Friday, December 23, 2016

The Book of Ende





Becoming a female illuminator in the late 20th to early 21st century has been arduous, odd, and ultimately, my raison d'etre thus far. Unlike, say, Impressionism or the Renaissance period, any examples I found of exceptional illuminating were extremely rare, and a female's excellent works rarer still. But, they were there. Back in my apprenticeship, St. Martin's Press had annual editorial buying trips to England, in a reverse production process that had us recalibrating equipment to accommodate film flats done the exact opposite of our photographic process used for plate-making on American presses, but I digress.

Murder mysteries were (and still are) an export with an easy audience here in the States, as any real publishing professional will tell you. Just look at the numbers for Hercule Poirot, Agatha Christie, and the "Dial __ for Murder" series. My mother is particularly enamored with a British show currently airing on PBS about two older women who plan estate gardens and solve murders, in the exact same format every single week, which is the core demographic for any murder mystery audience.

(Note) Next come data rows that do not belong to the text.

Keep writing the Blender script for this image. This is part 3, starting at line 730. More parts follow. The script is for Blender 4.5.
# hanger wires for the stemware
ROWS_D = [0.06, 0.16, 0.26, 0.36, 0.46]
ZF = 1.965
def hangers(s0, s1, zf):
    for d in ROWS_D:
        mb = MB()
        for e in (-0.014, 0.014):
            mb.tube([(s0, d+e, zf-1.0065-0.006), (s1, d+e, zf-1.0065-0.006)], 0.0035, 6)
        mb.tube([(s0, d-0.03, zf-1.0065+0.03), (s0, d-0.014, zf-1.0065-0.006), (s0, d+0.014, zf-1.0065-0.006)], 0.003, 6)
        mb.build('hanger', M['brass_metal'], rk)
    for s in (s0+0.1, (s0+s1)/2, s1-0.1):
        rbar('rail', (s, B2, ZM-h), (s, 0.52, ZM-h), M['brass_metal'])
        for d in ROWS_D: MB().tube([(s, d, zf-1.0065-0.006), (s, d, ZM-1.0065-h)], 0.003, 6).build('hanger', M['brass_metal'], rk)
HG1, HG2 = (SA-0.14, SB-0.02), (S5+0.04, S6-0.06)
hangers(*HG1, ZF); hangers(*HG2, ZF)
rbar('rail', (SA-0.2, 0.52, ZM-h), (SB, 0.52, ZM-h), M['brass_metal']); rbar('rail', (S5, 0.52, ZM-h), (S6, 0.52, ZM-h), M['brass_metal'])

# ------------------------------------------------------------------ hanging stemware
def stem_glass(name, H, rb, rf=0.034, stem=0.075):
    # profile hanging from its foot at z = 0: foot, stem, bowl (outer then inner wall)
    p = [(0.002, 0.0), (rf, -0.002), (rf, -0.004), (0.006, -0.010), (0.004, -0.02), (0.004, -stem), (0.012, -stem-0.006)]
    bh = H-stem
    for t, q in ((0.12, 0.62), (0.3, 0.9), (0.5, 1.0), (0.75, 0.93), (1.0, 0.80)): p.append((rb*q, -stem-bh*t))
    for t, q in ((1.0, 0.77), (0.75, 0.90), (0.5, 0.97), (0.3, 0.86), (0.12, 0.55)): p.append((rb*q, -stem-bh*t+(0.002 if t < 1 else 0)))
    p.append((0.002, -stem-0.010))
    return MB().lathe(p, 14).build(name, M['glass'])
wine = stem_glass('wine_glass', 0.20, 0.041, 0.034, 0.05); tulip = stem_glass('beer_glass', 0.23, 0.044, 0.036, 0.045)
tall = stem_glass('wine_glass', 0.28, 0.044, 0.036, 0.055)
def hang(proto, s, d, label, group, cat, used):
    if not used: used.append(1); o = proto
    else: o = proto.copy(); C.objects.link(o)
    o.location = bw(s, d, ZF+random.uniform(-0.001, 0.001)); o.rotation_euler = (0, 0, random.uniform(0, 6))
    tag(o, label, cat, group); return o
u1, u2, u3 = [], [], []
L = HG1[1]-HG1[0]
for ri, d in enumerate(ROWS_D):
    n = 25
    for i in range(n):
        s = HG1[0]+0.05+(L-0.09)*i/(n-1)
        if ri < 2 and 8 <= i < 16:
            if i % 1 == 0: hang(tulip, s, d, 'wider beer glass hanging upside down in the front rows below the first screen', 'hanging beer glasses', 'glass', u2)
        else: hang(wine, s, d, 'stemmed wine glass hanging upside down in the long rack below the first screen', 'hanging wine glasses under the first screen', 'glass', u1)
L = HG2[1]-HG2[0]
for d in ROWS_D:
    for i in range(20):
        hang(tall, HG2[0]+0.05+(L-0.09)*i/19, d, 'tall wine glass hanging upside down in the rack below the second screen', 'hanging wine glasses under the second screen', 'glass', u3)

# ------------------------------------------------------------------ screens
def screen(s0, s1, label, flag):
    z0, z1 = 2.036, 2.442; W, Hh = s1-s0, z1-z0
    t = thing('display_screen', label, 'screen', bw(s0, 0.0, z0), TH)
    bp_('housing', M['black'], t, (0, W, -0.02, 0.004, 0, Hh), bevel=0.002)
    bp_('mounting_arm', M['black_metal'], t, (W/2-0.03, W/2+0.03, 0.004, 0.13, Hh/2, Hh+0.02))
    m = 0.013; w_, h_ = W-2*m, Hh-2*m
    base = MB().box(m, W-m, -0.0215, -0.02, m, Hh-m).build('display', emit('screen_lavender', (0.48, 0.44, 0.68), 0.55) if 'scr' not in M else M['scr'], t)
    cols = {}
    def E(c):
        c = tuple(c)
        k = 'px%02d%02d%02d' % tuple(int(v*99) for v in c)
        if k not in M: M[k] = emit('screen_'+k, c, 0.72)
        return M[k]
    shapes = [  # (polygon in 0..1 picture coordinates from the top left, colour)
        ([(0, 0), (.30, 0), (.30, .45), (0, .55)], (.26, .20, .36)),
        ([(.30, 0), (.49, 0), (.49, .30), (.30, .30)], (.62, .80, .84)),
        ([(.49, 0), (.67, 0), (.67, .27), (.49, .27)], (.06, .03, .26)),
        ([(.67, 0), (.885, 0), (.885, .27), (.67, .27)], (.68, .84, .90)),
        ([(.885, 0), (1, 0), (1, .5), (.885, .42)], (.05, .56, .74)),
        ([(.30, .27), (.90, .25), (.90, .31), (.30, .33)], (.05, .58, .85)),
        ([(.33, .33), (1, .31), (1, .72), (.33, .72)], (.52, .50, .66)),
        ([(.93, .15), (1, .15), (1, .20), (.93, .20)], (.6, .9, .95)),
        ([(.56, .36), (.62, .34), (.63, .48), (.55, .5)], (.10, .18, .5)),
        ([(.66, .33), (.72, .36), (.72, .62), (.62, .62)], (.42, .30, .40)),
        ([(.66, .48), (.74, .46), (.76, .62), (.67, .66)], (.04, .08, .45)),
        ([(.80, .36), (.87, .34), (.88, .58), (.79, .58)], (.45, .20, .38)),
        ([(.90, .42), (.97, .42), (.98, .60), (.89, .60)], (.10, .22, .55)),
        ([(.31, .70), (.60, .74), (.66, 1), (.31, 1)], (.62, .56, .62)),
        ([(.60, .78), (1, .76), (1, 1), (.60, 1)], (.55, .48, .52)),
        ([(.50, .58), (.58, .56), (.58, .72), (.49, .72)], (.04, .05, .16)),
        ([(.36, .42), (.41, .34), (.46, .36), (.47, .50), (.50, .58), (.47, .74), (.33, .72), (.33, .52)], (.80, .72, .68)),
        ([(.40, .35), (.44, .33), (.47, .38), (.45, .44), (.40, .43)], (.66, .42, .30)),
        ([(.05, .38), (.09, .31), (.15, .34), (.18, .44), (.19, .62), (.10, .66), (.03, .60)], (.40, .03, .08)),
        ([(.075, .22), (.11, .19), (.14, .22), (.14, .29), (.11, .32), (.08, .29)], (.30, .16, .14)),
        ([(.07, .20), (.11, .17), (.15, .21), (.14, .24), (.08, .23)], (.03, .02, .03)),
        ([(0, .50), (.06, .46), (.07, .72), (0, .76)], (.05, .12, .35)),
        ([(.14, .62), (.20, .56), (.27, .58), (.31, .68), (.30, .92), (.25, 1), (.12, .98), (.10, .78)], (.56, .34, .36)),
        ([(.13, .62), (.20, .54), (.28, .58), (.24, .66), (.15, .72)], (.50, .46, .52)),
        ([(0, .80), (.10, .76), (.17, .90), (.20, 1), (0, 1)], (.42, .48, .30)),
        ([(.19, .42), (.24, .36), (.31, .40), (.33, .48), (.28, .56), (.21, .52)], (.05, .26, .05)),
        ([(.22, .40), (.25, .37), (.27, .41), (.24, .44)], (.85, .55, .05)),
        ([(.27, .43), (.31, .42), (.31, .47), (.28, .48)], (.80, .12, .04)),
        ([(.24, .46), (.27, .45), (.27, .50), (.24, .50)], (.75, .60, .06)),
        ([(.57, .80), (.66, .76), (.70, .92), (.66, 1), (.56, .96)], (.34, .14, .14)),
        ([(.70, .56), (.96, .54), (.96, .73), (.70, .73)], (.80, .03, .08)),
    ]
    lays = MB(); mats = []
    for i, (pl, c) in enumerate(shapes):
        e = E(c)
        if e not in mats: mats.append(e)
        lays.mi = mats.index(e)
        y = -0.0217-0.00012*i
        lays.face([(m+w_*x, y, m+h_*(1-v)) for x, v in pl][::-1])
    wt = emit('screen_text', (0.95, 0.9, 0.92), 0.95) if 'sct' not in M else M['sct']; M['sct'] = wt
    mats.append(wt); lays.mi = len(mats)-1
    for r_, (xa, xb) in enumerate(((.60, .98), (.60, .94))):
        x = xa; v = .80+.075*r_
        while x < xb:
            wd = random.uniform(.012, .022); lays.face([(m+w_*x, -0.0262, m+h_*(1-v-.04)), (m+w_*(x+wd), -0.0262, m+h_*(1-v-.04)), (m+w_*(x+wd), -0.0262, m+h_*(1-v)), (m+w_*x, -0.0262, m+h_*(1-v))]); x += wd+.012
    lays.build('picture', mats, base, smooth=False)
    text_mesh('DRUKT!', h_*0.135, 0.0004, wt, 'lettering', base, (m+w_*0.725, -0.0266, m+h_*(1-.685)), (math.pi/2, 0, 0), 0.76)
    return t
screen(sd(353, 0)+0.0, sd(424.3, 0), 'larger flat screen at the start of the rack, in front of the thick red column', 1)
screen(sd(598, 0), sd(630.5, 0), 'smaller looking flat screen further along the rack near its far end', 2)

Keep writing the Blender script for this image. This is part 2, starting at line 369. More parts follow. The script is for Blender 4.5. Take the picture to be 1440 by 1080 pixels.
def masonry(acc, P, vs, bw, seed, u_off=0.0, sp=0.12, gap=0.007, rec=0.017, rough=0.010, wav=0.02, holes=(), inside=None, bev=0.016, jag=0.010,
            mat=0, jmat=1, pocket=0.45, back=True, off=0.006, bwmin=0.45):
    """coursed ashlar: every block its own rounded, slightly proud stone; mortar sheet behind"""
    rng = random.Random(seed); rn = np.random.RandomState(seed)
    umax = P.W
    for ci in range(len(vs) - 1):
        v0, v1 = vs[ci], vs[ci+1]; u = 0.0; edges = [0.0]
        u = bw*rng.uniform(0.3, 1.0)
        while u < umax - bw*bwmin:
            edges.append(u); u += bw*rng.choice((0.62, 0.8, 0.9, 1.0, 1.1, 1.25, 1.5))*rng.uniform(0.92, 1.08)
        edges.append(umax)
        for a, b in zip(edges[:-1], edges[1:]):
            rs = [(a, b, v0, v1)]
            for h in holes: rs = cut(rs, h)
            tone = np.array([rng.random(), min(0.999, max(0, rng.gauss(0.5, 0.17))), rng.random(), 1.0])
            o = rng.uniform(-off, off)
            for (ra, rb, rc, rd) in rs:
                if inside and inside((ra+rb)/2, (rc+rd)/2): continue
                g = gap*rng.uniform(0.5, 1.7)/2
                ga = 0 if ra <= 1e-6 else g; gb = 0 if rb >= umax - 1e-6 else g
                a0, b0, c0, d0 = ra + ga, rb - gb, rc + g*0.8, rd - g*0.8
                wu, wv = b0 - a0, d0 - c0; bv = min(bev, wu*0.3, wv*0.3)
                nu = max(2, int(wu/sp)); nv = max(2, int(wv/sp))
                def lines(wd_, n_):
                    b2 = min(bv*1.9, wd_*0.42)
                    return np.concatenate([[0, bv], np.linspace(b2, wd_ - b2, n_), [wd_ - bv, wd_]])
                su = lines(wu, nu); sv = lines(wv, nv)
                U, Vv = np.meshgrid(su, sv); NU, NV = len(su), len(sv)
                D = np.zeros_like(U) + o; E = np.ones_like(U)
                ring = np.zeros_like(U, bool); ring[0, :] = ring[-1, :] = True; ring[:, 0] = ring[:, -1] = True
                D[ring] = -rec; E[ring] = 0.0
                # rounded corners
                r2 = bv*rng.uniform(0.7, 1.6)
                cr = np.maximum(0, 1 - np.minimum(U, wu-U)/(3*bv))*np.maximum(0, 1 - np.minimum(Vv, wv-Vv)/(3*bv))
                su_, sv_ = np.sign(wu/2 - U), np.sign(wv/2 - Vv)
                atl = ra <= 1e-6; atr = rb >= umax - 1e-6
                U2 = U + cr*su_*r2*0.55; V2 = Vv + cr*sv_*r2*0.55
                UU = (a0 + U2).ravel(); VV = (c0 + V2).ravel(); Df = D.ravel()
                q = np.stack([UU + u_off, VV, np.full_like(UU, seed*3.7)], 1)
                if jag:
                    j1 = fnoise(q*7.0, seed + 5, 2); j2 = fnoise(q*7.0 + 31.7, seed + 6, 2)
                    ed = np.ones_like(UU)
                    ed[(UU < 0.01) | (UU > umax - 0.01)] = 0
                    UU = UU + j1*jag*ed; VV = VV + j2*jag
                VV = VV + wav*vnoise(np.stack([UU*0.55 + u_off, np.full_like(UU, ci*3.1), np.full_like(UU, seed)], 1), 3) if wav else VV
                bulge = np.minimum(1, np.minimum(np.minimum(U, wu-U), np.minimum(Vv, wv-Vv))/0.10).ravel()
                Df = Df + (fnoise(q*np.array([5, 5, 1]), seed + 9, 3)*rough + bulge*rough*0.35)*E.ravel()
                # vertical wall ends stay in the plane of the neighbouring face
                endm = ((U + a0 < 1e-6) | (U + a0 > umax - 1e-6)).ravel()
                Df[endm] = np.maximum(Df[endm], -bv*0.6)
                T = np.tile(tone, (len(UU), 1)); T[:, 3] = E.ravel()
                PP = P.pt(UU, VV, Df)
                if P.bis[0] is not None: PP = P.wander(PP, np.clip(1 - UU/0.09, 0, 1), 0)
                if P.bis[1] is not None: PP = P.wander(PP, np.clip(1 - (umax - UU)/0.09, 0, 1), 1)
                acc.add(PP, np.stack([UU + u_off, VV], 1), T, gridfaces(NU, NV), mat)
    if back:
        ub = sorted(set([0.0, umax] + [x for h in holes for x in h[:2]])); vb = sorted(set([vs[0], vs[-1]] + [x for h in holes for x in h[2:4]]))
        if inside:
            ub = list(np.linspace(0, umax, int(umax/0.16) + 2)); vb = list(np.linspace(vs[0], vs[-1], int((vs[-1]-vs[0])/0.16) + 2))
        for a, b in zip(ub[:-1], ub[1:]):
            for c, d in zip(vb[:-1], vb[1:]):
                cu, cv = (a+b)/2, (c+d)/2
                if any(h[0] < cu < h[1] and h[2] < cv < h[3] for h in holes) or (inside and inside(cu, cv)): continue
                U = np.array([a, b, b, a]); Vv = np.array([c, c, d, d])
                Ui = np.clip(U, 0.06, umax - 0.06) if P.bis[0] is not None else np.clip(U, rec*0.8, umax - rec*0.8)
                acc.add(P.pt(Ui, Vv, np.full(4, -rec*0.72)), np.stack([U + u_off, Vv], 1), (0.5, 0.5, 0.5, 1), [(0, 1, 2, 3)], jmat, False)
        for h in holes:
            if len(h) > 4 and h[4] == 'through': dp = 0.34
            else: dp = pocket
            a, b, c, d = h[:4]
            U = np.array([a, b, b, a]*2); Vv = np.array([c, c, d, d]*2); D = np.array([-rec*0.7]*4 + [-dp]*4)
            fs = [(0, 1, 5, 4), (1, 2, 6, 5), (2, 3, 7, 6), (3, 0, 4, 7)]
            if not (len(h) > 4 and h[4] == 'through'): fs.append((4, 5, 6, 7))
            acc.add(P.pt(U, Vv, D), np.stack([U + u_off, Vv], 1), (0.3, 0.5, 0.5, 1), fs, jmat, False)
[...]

Edward Gorey famously illustrated an opening spot for the introduction to the PBS "Masterpiece Theater" murder mystery series, in a gothic pen-and-ink style that had the 90s graduating classes of RISD's Illustration department completely under his spell: a cool, hermetic character who left New York City after his own career in publishing for Provincetown, to create work reminiscent of the the 1900-1930s Art Nouveau revival, but I digress again. 

At work, we produced a series of murder mysteries by British authors that I still have on my bookshelves, with one stand-out selection: "The Apothecary Rose". Here, we find a female herbalist working in a medieval abbey garden attached to a cloister, who also solves murders most foul. Back then, the weapon of choice was often poison secreted from the abbey garden or her own apothecary shelves, for death-dealing instead of healing. 

The same fictional construct used in murder mysteries was the actual historical context for female illuminators working in the Middle Ages and the Renaissance: artists who were either raised in the family business of making books attached to a prestigious monastery, or the nuns working in the scriptorium of their own monasteries. It was uncommonly educated and rare for anyone to read, write, and paint with such skill, but for a woman? Well, that's another story entirely. 

Happy Christmas, Hanukkah, and Kwanzaa, to my illuminated readers of 2016.